The short answer, I assume, is "money". But let’s focus more on what the site intends to do. It lists three examples of same-sex couples who are successfully raising their children. See? These couples are The New Normal! Just like the show! They do not, of course, feature group shots of their families large enough to include their homophobic and racist family members (like the cast photo that features Ellen Barkin’s character) or with their African-American employee (in The New Normal‘s case, played by Real Housewives of Atlanta provocateur Nene Leakes). Nor is there any sense that these same-sex couplings are restricted to somewhat sexist and heteronormative gender norms as in the show, in which Justin Bartha (who is straight in real life) plays the masculine one of the pair, which Andrew Rannells (who is gay in real life) plays the queeny one. 

Additionally, GLAAD hosts an infographic claiming, despite the suggestion of homophobic group One Million Moms, that American TV has a long history of featuring same-sex parents.

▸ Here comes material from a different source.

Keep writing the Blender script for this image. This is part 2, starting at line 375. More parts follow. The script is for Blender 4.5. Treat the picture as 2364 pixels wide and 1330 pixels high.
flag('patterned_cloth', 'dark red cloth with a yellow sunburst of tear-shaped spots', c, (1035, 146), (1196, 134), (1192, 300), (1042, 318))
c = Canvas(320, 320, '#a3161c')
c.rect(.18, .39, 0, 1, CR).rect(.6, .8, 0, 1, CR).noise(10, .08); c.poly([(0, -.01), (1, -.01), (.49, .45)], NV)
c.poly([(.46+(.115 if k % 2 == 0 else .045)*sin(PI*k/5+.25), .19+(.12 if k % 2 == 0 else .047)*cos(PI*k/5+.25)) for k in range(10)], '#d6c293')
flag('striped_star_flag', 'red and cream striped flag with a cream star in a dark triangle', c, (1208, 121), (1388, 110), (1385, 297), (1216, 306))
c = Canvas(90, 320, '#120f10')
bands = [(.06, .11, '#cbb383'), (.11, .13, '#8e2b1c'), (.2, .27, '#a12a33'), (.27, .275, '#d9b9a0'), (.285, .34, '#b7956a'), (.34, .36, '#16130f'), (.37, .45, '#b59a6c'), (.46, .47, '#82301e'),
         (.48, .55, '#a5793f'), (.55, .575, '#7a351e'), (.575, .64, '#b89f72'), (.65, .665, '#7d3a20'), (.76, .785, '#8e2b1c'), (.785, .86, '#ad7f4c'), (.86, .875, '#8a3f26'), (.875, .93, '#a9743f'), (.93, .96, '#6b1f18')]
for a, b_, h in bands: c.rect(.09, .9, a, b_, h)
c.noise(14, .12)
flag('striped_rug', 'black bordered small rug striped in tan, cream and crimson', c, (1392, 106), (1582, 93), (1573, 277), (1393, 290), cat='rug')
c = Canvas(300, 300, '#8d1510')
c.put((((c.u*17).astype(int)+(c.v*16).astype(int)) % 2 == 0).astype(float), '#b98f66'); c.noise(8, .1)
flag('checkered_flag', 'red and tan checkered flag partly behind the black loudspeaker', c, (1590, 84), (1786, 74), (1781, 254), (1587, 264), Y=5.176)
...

Forty years worth of history, in fact! Sure, of its fifteen examples, eleven of them are from the last twenty years. One example, from 1987, is a pair of secondary characters from a recurring sketch on The Tracy Ullman Show. Another, from 1977, is Billy Crystal’s character from Soap—the first series regular who was a homosexual—who impregnates a woman on a one-night stand. And there’s the suggestion that American Dad is forging the concept of same-sex parenting, because Seth MacFarlane is clearly a bastion of tolerance, respect, and equality.

So, what gives? Is GLAAD suggesting that we should just settle for a show that preaches intolerance for humor’s sake as much as it delivers self-congratulatory respect for non-traditional families? Or is GLAAD’s support of the show (which you can see in full below) just another example of it giving attention to another series that probably doesn’t do much for the LGBT community other than perpetuate the same lame stereotypes we’ve seen on television for years? After all, wouldn’t it be a lot edgier to portray a same-sex couple in a sitcom with a little less levity?